魯迅は、雑誌連載中の≪花なき薔薇の二≫(つまり棘のみ)というコラムを、「いまや花なき薔薇など書いている時ではない」とそれまでの文意を中断し、その事件に対する怒りを書き記し、続けて≪死地≫、≪劉和珍君を記念する≫などの一連の軍閥政府を非難する文章を書きつづったのでした。
六四虐殺のその晩、あたしはそれらの文章の収められた巻を魯迅全集から抜き出しくり返し読むことで憤りを押さえつけ(他に何ができたでしょう?)、そしてシナは「革命」の前後でなにも変わっていない、ただ民衆を殺戮する政府があるだけだ、革命とは奴隷主が交代するだけの事だと、力なく確認するだけでした。
「もし中国がなお滅亡に至らずば、これまでの史実が我々に教えるのは、将来のことは屠殺者の思いのほかに大きくはみ出すであろう・・・・
これは一つの事の終わりではなく、一つの事の始まりなのだ。
墨で書かれた謊言は、決して血で書かれた事実を覆い隠す事はできない。
血債はかならず同一物で償還されねばならない。払いが遅れるほどより多くの利息を払わねばならない。
以上はすべて無駄話である。筆で書いたものが何の関わりがあろう?
実弾が撃ち出したものは青年の血である。血は墨で書いた謊言を覆い隠せないばかりではなく、墨で書いた挽歌に酔うこともない。威力もそれを圧しつけることはできぬ、なぜならそれは騙せもせず、打ち殺すこともできないからだ。 三月十八日、民国以来もっとも暗黒な日に記す」(≪花なき薔薇の二≫)
「しかし私は実際に語るべき言葉をもたない。ただこの住むところが人の世でないことを知るのみである。四十数人の青年の血が私の周囲に洋溢して、私をして呼吸すること、見ること聴くことを困難にする。どこに言うべきことがあろうか?」
「惨状は、私の目をして見るに忍びざる。流言は、私の耳をして聴くに忍びざる。他に何を言うべきことがあろうか?私は衰亡する民族の所以は黙って声なきことに由来すると知る。沈黙よ、沈黙よ!沈黙の中で爆発するのでなければ、沈黙の中で滅亡するのだ。」(≪劉和珍君を記念する≫1926年4月1日記)
実を言えば、高校生のあたしは魯迅のこれらの文章を読むことで、シナ学を勉強してみようと決心した、いわばおいちゃんの「減点」(原点の誤り、故意にですが)だったのです。

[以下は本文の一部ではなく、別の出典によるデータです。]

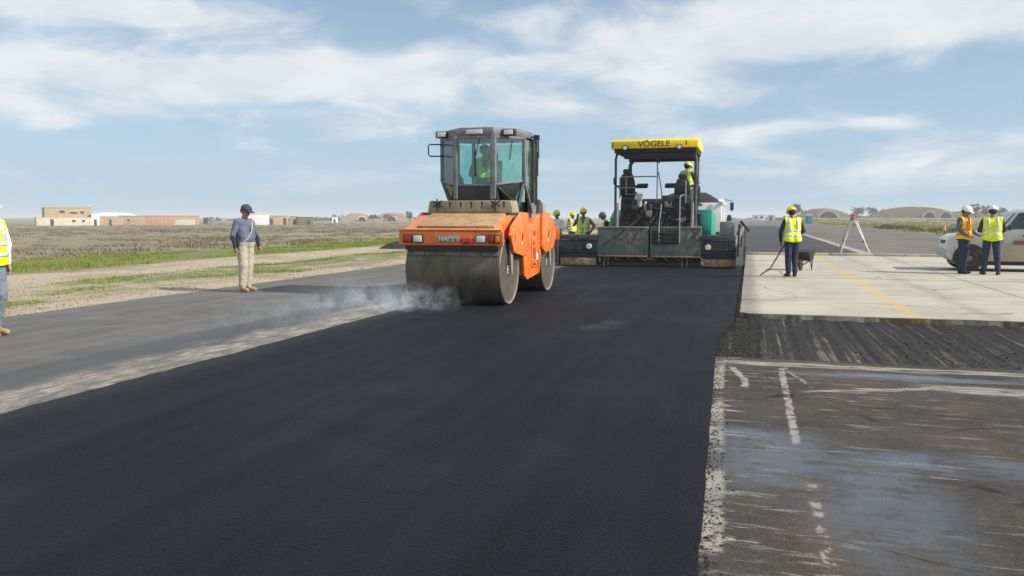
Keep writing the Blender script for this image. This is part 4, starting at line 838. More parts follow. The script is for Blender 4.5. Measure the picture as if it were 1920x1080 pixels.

あたしの知り合いのあるシナ人も、あの六四虐殺のあった日、すぐさま魯迅のこれらの文章を思い出したそうです。
日本とシナと国を隔てていても、心の通い合う事もあるのだと、その時は思いました。というよりむしろ、その時のあたしは魯迅を通じてシナの友人達に近付いていたというべきでしょうか?